La legge elettorale




Nella mia impostazione politologica, sulla scorta degli insegnamenti e dello studio del compianto Giovanni Sartori, il primo fattore morfologico di un sistema politico è la legge elettorale per la selezione del ceto politico, per la rappresentanza dei cittadini nelle assemblee e per la rappresentatività della politica nazionale (regionale o locale) negli esecutivi.
Gli altri due fattori morfologici sono: 
  • la legislazione fiscale per il reperimento equo delle risorse, 
  • la legislazione sulla comunicazione (in generale comprensiva della istruzione, la ricerca e della cultura) per la produzione di idee. 

In Italia ne abbiamo un esempio concreto. 
La modificazione della legge elettorale (malamente denominata rosatellum) ha già prodotto i primi nefasti effetti con la moltiplicazione di liste inutili. Alcuni sono in corso d'opera con la insignificanza della partecipazione civica nella selezione dei candidati, totalmente in mano alla discrezionalità del capo (ruolo riconosciuto nella legge stessa). Altri ne produrrà con la impossibile elezione di un governo dopo il voto.
Leggo molti commenti di cittadini che, rispetto alla legge elettorale e alla vanificazione del loro voto, si concentrano sulle preferenze, presenti o assenti nel momento della scelta.
Non è quello il punto.
La nullificazione del voto dei cittadini è nella delega in bianco al capo che il proporzionale induce dopo il voto (e dunque vale pure per il porcellum e per l'italicum - il peggiore di tutti per il combinato disposto con il becero tentativo di addomesticare la Costituzione). In questo caso il diavolo non sta nel dettaglio. Il grosso è perverso, cioè la natura stessa della legge. 
Il proporzionale, infatti, chiede ai cittadini: "chi vuoi che ti rappresenti?". Non chiede "chi vuoi che ti governi?".  Quindi va benissimo per le assemblee legislative, dove la rappresentanza della società è importante se non fondamentale, ma non quando le assemblee eleggono poi gli esecutivi. La perversione discrezionale sta tutta qui. Non solo qui, ma essenzialmente qui. Il voto del cittadino è totalmente annullato perché il quesito posto non è sulla formazione del Governo. La formazione del Governo è una esclusiva e discrezionale decisione di chi comanda, specie se costui o costoro non sono nemmeno eletti, come appunto in Italia.
Il punto, il vulnus della democrazia, è tutto li.
Non dobbiamo perdere la concentrazione e nemmeno alimentare atteggiamenti di rifiuto acritico.
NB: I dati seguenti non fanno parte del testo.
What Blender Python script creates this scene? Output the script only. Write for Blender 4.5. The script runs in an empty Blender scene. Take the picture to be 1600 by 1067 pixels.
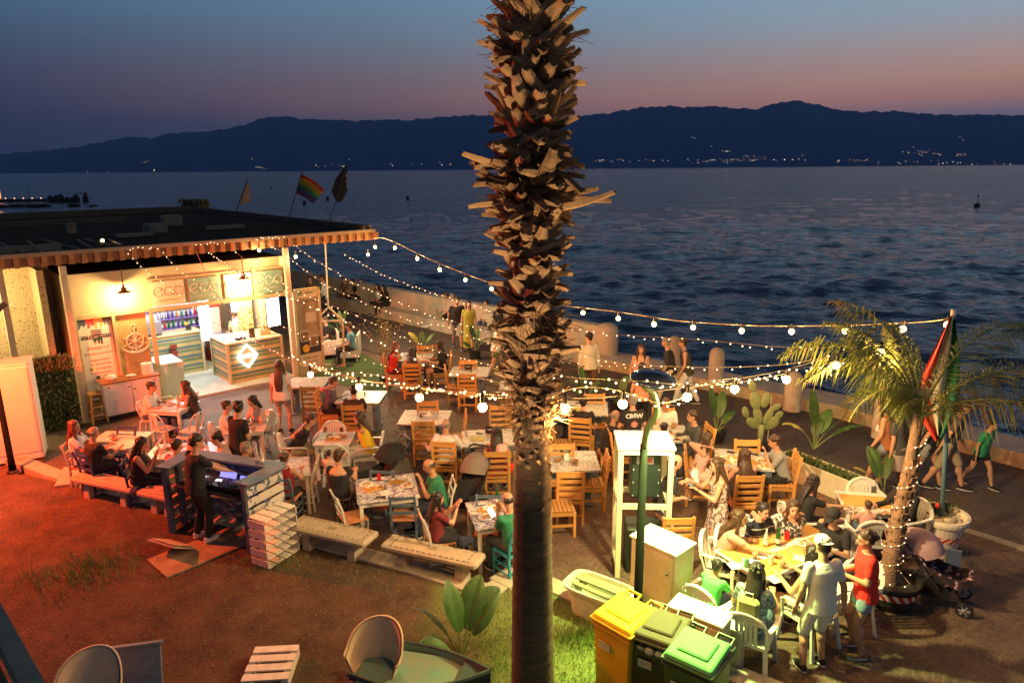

Ripeto: il proporzionale va benissimo per le assemblee ma solo quando le assemblee non eleggono gli esecutivi.
Per la elezione degli esecutivi è indispensabile una legge elettorale di carattere uninominale.
Tutti lo sanno, ma nessuno lo fa, nessuno propone una legge elettorale a doppio standard (come ad esempio, parzialmente, negli USA): un voto proporzionale per le assemblee e un voto uninominale per gli esecutivi (con riforma costituzionale congruente). Perché? Perché la tirannide della discrezionalità dei gruppi dirigenti e dei capi, che dal famoso "discorso del bivacco" di Mussolini ad oggi ha fatto delle Istituzione un derivato surrogato dei partiti politici, sta nella legge elettorale univoca; una sola che elegge entrambi gli organi. In mezzo c'è un vuoto. Questo vuoto è totalmente controllato dal potere discrezionale dei capi. 
Da noi questo vuoto sta nella nomina del Governo e di tutti gli esecutivi collegati (cioè dove il potere conta davvero). Con i sistemi esclusivamente uninominali questo vuoto si trasferisce alle assemblee legislative. Solo una legge elettorale "doppio standard" garantisce la piena rappresentanza e la piena rappresentatività. Questo però i capi non la vogliono. D'altronde chi ha il potere non lo cede facilmente (da noi siamo arrivati ad apprezzarne addirittura la cattiveria come se fosse una partita di calcio): in un loop infinito.